Yeah, I think I caught on to a little bit of that in your comment, which is why I started talking about the dynamic that just because you're paying a legacy publication doesn't mean you can avoid AI. It sort of a case where there's an unlimited number of ways to produce garbage content and really only one way to produce excellent content.
I think there is a decent likelihood that the publications and publishers in general will use AI to decrease the reliance on artists and writers. The most obvious outcome here is that we're going to be consuming AI content no matter what. It's just a question of who's going to be getting paid for it.
This is not my idea. It's a concept that Rick Beato pointed out in his videos analyzing music production today and the direction it's going between the artists and the record labels. Everybody wants to be doing less work, and so the argument is really over who gets to control the technology and get paid.
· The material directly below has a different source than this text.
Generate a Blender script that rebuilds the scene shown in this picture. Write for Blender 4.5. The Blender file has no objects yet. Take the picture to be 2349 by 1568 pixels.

If you want my honest opinion, GenAI is definitely going to change how we write and consume information:
- Original, quality content will still exist, and it'll still need to be paid for, either monthly or per article.
- Right now, articles are written by journalists. In the near future, a single article might be written by several people who aren't journalists at all, but still get paid. An AI will handle fact-checking and composition. The opinions, ideas, and knowledge will come from humans, AI will just verify and stitch it together.
I am reducing my engagements with the web and technology in general due to lack of quality. It due to AI content, AI hype seeping through everything non-stop. Throw in ads literally everywhere, hyper partisan politics, phony influencers, social media algorithms that live off of FOMO.
It’s all gross and has been sapping the joy from people for too long.